Right now I am reading a proof of Downward Löwenheim-Skolem theorem in Hodges, but I am slightly confused about a proof Hodges makes. Let me write down some of the definitions.
Definition: Let $T$ be a first-order theory in a first-order language $\scr{L}$. >Then a skolemisation of $T$ is a theory $T^+\supseteq T$ in a first order >language $\scr{L}^+\supseteq \scr{L}$ such that
- Any model of $T$ can be expanded to a model of $T^+$.
- For every formula $\phi(\bar{x}, y)$ of $\scr{L}^+$ with $\bar{x}$ a nonempty tuple, there is a term $t$ of $\scr{L}^+$ such that $$ T^+\vdash \forall \bar{x}(\exists y\phi(\bar{x}, y)\to \phi(\bar{x}, t(\bar{x}))). $$
A theory $T$ is said to be a Skolem Theory or to have Skolem functions if $T^+:=T$ and $\scr{L}^+ = \scr{L}$ is a skolemisation of $T$, i.e. $T$ is a skolemisation of itself.
Hodges goes on to say that for a Skolem theory $T$, and $A$ a model of $T$ and $X$ a subset of $A$, if the skolem hull $B:=\langle X\rangle_A$ is nonempty, then it is an elementary substructure of $A$. He proves this by invoking the Tarski-Vaught Criterion for elementary substructures. In particular, if $\phi(\bar{x}, y)$ is a $\scr{L}$-formula and $\bar{a}$ is a tuple from $B$ with $A\models \exists y \phi(\bar{a}, y)$, then $A\models \phi(\bar{a}, t(\bar{a}))$ for the appropriate term $t$. But $t^A(\bar{a})\in B$ as $B$ is closed under the functions, and he concludes that $B$ satisfies the Tarski-Vaught Criterion and so $B\preceq A$.
Here is my question, what if $\phi(\bar{x}, y)$ is actually $\phi(y)$? Then $\exists y\phi(y)$ is a sentence and so does not have a Skolem function. So if $A\models \exists y\phi$, how can we guarantee that $B$ possesses a witness to $\exists y\phi$?

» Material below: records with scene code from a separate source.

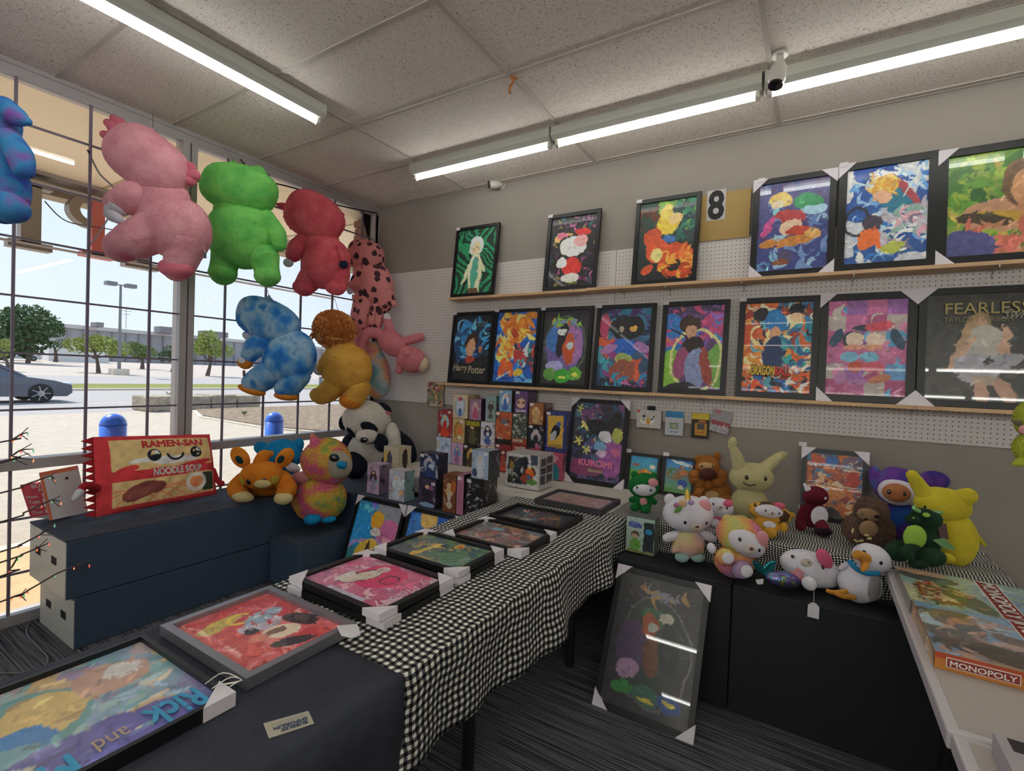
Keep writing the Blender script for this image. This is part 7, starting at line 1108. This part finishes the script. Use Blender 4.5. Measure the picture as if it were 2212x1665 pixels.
toy('plush_seagull', 'white plush gull with orange beak and blue scarf', (1861, 1296), 2, .60, [('e', 'body', 1858, 1260, 42, 40, 15, .0, wht, 36), ('e', 'head', 1883, 1205, 38, 30, 20, -.01, wht, 30), ('l', 'scarf', [(1836, 1214, 5, -.07), (1850, 1228, 5, -.1), (1872, 1238, 5, -.11), (1896, 1238, 5, -.09)], blus), ('l', 'beak', [(1868, 1206, 12, -.1), (1854, 1198, 9, -.13), (1846, 1202, 5, -.14)], beak), ('l', 'beak', [(1868, 1212, 8, -.1), (1868, 1222, 7, -.13), (1864, 1230, 5, -.14)], beak),
    ('e', 'wing', 1888, 1270, 13, 28, 8, -.07, gul, 8), ('e', 'wing', 1824, 1222, 6, 14, 60, .02, wht, 6), ('l', 'leg', [(1832, 1276, 5, -.02), (1805, 1280, 5, -.05), (1788, 1276, 4, -.05)], beak), ('l', 'leg', [(1845, 1290, 5, -.06), (1822, 1288, 5, -.08), (1808, 1282, 5, -.08)], beak), ('w', 'paper_tag', [(1902, 1228), (1916, 1222), (1917, 1242), (1903, 1244)], -.0, .002, TAGW)]+eyes('head', (1856, 1187), (1881, 1205), r=3.6), group=TG)
p = on(1757, 1319, 1, -1.065); t = thing('hang_tag', 'white price tag dangling over the front of the black box', 'tag', p)
B().prism([p+np.array([a, 0, b_]) for a, b_ in ((-.021, -.03), (.021, -.03), (.021, .02), (.008, .034), (-.008, .034), (-.021, .02))], (0, -.0012, 0)).build('card', TAGW, t)
q = on(1759, 1262, 1, -1.075); B().tube([p+np.array([0, 0, .03]), q], .001, 4).build('string', WHITE, t)
limp = plush('plush_chartreuse', 'a4ac3c', .6)
toy('plush_lime_hanging', 'chartreuse plush toy hanging at the right edge of the photo', (2230, 960), 1, -1.4, [('e', 'body', 2236, 968, 40, 36, 0, .0, limp, 32), ('l', 'leg', [(2225, 990, 13), (2205, 998, 10), (2190, 1002, 4)], limp), ('l', 'arm', [(2225, 922, 9), (2205, 914, 7), (2190, 910, 4)], plush('plush_olive', '74745c', .5)), ('e', 'head', 2240, 905, 38, 42, 0, .0, limp, 30), ('e', 'hand', 2212, 928, 9, 10, 0, -.03, pkl, 8)], group=HG)
# ================================================================== TWIG LIGHTS, CORDS
twm = mat('twig_wrap', '5c4c4c', .7); tb = thing('twig_light_tree', 'bare twig tree with tiny coloured lights reaching in from the left edge', 'decoration', (.75, -3.62, 0))
trunk = B().tube([(.75, -3.62, 0), (.74, -3.6, .6), (.76, -3.58, 1.2), (.74, -3.6, 1.6)], [.012, .011, .009, .005], 8, K=3); trunk.tube([(.9, -3.62, 0), (.6, -3.62, .0)], .01, 6); trunk.build('stem', twm, tb)
bulbs = {'r': emis('bulb_red', 'ff3c28', .7), 'g': emis('bulb_green', '20c070', .6), 'o': emis('bulb_amber', 'ff7c20', .8)}
for br in ([(0, 955), (28, 948), (45, 938), (60, 934)], [(0, 1000), (25, 985), (45, 972), (72, 970)], [(0, 997), (30, 990), (72, 992)], [(0, 1065), (45, 1050), (80, 1038), (108, 1028), (118, 1036)], [(0, 1128), (50, 1108), (90, 1090), (112, 1080), (132, 1084)], [(0, 1192), (40, 1178), (85, 1155), (118, 1132)], [(0, 1215), (45, 1198), (80, 1184), (106, 1172)], [(0, 1300), (60, 1275), (120, 1240), (160, 1224), (193, 1219)], [(0, 1300), (25, 1290), (45, 1286), (52, 1284)], [(0, 1245), (20, 1232), (38, 1205)]):
    P = [on(x, y, 0, .78-.0006*(x)) for x, y in br]; st_ = np.array([.75, -3.61, P[0][2]-.12]); o = B().tube([st_]+P, [.006]+[.0038]*(len(P)-1)+[.002], 6, K=3).build('branch', twm, tb, smooth=True)
    tip, pre = P[-1], P[-2]; B().tube([pre, pre+(tip-pre)*.6+np.array([0, .01, .025])], .002, 5).build('twig', twm, o); B().tube([pre, pre+(tip-pre)*.5+np.array([0, .012, -.03])], .002, 5).build('twig', twm, o)
    for k, q in enumerate(P[1:]):
        c = 'rgo'[(k+len(br)+br[0][1]) % 3]; e = q+np.array([0, 0, -.012]); B().tube([q, e], [.0022, .0032], 8).build('bulb', bulbs[c], o, smooth=True)
c_ = [on(x, y, 2, .006) for x, y in ((62, 1345), (58, 1370), (85, 1400), (103, 1420), (95, 1440), (60, 1452), (0, 1454))]
tag(B().tube(c_, .004, 6, K=5).build('power_cord', mat('cord_grey', '6c6a6c', .5)), 'thin grey cord curling on the carpet at lower left', 'cord')
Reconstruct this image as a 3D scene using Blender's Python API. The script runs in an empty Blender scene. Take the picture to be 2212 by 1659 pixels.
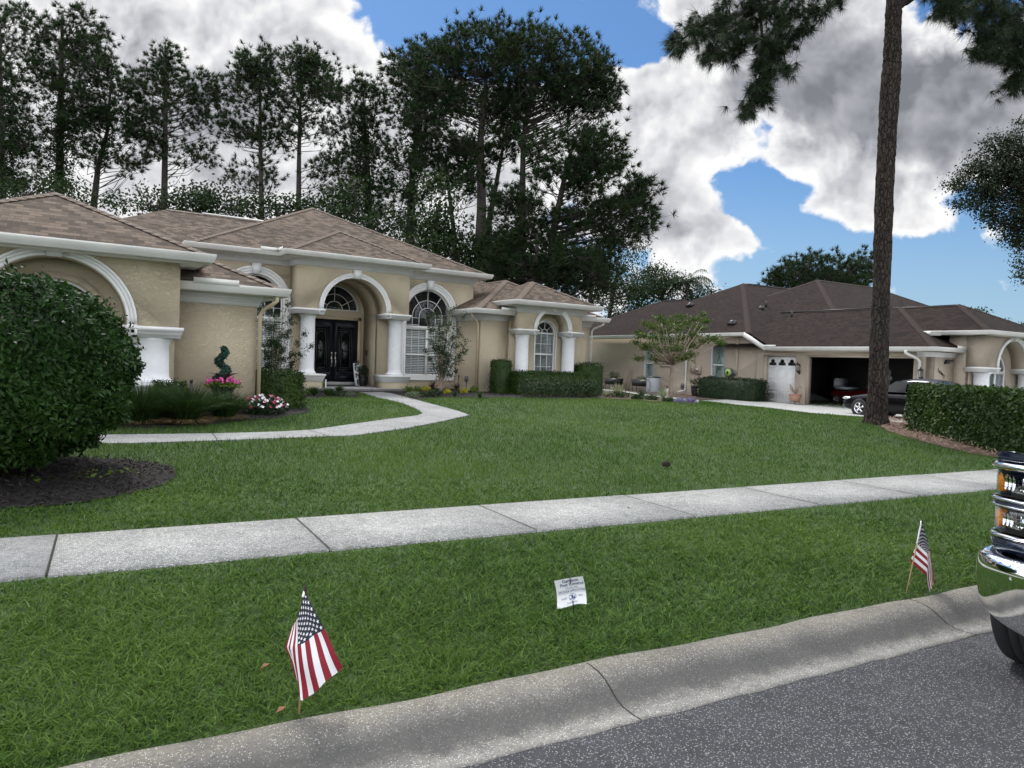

My attempt to work around this is to consider the formula $$ \psi(x, y): = \ulcorner \phi(y)\wedge x=x\urcorner. $$ Then $\exists y\phi(y)$ is logically equivalent to $\exists y \psi(x, y)$. As $T$ is a skolem theory, there is a term $t(x)$ such that $$ T\vdash \forall x(\exists y\psi(x, y)\to \psi(x, t(x))). $$ Then for any $a\in B$, $t^A(a)$ will be an element of $B$ witnessing $A\models \exists y\phi$. Is this a correct resolution of my question, or is there something else I am missing? Thanks for the help!